Werner Koch wk at gnupg.org
Thu Jul 6 14:42:53 CEST 2006


On Thu,  6 Jul 2006 00:19, haypo at inl.fr said:

> (d) Would it be possible to make random() functions (eg.
> gcry_random_bytes() and gcry_create_nonce()) really thread safe? (can be
> called in two different threads at the same time and not block one the
> call until the first ends)

That is not possible.  Ramndom is a scare resource and trhus we
serialize access.  Having separate instances of the random pool makes
things actually slower, because they need to be really separate and
can share nothing, in particular not any entropy used as seed.

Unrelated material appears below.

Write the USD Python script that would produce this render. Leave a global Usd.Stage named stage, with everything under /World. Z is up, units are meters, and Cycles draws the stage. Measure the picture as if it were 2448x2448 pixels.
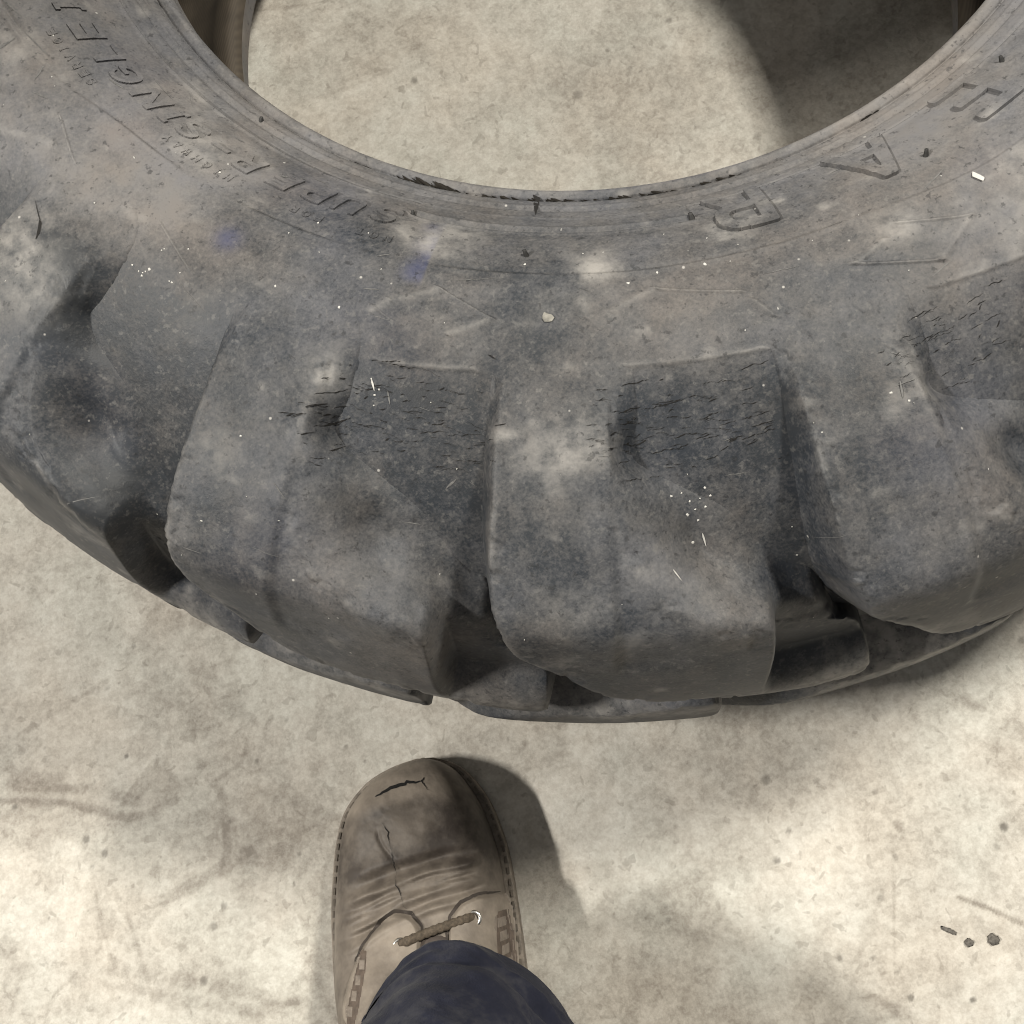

The latest libgcrypt from SVN features a random daemon which might
be helpful for you.  There is not much documentatiion yet and
definitely not well tested; you might want to try it out.  You need to
call gcry_control (GCRYCTL_USE_RANDOM_DAEMON, 1) tight after
gcry_check_version to enable use of the daemon - there is a fallback
to the internal RNG if the daemon is not running.

> (e) Why using REGISTER_(...); macro and not simply call them in a function
> like "gcrypt_global_init();"? Eg. "REGISTER_DEFAULT_DIGESTS" in
> cipher/md.c, it uses a mutex to check if digests are already registred or
> not. "REGISTER_DEFAULT_DIGESTS" is called in 7 different functions, but is
> it really needed?

The idea behind the module system is to allow interpreters to load new
algorithms on demand and thus full fledged locking is required.

I think that it is a bit over designed and we may drop this with the
next version.  I doubt that the module system is actually used very
often.  However, this will be an ABI break.